Providing a window into the life of a Jew in Nazi Germany, Max becomes not only a friend but a liability. A constant balance between a fugitive and a brother, the threads of Max's friendship with Leisel are woven through not only a sense of family and justice, but over an attendance to Hitler Youth, around the loss of her own brother, and through the not only impractical but the forbidden nature of such a bond. It is not only love that holds these characters together, but the reoccurring theme throughout the novel of Words. 

Words, as any reader will know, are an extremely powerful tool. Both a weapon and a form of reconciliation, or comfort, words can connect and severe ties, and infiltrate minds. Words are the birthplace of so many actions, and so much of the movements of Nazi Germany. And Leisel herself writes after reflecting upon both her habit of book stealing and of writing, "I have hated the words and I have loved them, and I hope I have made them right."

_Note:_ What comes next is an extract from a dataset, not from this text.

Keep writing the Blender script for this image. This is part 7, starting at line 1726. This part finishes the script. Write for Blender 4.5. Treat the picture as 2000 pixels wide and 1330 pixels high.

The Book Thief itself uses words in much the same way, highlighting and pushing them, contorting them to depict both the good and the bad, as well as highlighting the consequences of words, both said and unsaid, and their effect on those on which who's ears they fall. From simple spelling lessons, to a book which Death itself carries in its pocket, literature and language (spoken and written) is shown for what it truly is - a power and weapon beyond understanding which can shape the minds of followers, and a hope on which to cling to, when all else falls. 

It is with a unique voice and brilliantly executed perspective - that of the character and narrator of Death - that Zuszak sheds light on the dark times of Germany in war, and reawakens an emotional connection between reader and characters, refreshing what has become numb and desensitized in a violence-based society.